Activities to Rebuild Reputation
Financial services marketing and communications executives report that investor relations and corporate advertising (43% and 42%, respectively) are the top activities they have implemented to address negative perceptions with external audiences, such as customers, investors and suppliers, and they were also rated the most effective, 93% and 92% respectively. Almost just as effective, but not widely used at financial services firms are CEO Programs and initiatives to work with regulators.
Most executives say new strategies to communicate directly with clients or customers are expected to have a positive impact on reputation. Use of social media is one way financial services professionals communicate with external audiences and the top benefits reported were increased awareness (18%) and more positive media coverage (17%). Surprisingly, almost as many (16%) reported that social media had no benefits.
"There is some evidence of the effectiveness of social media at financial services firms, especially as a channel to carry company messages and intellectual capital to external and internal audiences. Our study last year found that executives believe there was as much downside as there was upside when it comes to social media. That attitude remains as no benefit received a ranking higher than 18%," said Tangney.

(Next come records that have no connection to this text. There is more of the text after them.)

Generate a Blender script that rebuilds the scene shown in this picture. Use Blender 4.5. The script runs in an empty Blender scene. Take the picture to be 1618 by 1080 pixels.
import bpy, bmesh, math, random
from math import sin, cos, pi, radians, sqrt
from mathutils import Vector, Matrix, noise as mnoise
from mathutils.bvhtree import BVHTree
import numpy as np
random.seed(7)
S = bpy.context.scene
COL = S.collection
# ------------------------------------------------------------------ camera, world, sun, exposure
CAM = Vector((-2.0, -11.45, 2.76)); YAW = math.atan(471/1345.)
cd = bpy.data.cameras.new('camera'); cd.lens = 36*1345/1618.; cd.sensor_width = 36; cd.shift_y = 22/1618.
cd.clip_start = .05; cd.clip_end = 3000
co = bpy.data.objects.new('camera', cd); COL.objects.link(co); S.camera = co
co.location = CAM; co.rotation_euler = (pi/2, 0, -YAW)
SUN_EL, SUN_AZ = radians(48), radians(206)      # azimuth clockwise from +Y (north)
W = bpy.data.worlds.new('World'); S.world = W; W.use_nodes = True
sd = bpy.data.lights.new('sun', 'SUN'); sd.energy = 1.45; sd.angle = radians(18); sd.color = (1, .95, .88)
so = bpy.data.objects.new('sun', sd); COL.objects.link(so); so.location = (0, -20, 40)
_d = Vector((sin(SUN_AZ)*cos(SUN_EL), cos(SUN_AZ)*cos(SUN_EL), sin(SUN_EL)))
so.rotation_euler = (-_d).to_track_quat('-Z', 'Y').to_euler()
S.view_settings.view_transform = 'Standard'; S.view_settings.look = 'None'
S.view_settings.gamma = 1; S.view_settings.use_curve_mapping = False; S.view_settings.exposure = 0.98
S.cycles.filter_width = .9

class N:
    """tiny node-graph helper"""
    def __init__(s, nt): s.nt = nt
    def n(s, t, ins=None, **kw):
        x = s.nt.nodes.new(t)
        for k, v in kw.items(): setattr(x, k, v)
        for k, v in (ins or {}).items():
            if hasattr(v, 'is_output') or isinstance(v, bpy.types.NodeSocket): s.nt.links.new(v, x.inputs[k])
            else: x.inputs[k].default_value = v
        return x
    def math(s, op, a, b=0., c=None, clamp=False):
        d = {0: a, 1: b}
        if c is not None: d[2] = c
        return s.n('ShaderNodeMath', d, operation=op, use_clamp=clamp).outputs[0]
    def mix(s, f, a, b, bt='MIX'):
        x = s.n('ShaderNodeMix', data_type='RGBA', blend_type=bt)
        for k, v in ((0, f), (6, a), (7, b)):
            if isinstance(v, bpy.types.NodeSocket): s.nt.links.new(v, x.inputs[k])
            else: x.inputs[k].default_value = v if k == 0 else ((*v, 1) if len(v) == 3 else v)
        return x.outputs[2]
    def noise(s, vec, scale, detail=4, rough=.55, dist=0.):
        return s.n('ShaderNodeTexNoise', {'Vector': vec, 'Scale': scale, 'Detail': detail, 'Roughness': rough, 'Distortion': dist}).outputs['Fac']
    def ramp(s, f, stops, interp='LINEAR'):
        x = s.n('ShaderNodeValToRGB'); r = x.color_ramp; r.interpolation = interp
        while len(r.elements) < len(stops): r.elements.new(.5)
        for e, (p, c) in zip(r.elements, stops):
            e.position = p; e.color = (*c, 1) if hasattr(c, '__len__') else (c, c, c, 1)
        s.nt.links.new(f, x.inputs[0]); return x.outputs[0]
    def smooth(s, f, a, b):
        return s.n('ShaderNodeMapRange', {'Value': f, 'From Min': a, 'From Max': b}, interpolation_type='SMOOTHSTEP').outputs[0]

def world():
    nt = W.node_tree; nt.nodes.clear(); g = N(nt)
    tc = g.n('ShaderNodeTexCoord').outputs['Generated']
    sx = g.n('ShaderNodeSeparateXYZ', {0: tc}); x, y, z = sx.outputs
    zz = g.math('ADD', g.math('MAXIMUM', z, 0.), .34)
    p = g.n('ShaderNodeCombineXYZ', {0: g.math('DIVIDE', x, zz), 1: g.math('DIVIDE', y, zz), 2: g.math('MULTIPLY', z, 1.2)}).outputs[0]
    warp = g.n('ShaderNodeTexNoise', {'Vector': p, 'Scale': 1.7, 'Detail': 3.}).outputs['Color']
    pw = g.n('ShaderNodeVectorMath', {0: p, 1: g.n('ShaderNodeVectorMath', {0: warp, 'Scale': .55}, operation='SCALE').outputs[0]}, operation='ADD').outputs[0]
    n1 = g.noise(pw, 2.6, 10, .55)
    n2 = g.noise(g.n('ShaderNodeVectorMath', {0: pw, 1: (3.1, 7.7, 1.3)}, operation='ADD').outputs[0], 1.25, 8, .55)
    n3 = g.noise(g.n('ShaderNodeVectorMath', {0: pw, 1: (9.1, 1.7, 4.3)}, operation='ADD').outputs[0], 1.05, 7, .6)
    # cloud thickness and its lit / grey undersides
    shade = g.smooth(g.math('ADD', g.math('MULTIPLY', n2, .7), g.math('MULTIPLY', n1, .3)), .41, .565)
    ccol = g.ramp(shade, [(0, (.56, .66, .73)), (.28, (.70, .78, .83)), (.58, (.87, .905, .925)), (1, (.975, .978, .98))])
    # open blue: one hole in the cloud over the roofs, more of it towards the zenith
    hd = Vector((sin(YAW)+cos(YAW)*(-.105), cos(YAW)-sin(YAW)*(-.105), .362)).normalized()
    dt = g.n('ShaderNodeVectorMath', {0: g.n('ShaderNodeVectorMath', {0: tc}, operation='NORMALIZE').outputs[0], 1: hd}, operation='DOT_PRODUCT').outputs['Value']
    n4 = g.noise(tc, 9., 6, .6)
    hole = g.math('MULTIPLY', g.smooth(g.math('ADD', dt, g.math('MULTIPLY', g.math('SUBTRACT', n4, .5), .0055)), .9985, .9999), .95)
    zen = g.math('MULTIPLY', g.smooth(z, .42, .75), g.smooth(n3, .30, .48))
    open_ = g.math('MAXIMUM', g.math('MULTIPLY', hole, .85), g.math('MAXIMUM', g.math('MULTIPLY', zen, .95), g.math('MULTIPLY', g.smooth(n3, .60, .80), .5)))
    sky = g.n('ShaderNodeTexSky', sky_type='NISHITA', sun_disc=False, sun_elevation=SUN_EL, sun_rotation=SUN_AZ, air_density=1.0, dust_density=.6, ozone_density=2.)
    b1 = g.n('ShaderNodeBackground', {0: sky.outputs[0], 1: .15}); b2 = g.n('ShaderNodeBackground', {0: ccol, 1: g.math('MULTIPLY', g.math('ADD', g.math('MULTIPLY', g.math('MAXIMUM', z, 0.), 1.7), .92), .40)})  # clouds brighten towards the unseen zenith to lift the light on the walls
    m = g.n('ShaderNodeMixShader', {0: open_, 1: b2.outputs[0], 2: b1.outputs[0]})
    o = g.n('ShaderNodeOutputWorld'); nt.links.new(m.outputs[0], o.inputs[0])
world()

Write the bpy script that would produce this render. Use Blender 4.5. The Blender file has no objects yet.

What is Working in Employee Communications?
Most financial services companies (55%) have implemented more employee communication activities over the past 12 months to address negative perceptions and concerns of employees about their company. Employee recognition awards and manager communications training (39% and 34%, respectively) were also the other top internal initiatives implemented in the last year. When asked which were the most effective programs, besides increased employee communications (83%), other less widely used initiatives including special programs with influential employees (93%) and social media (81%) were cited.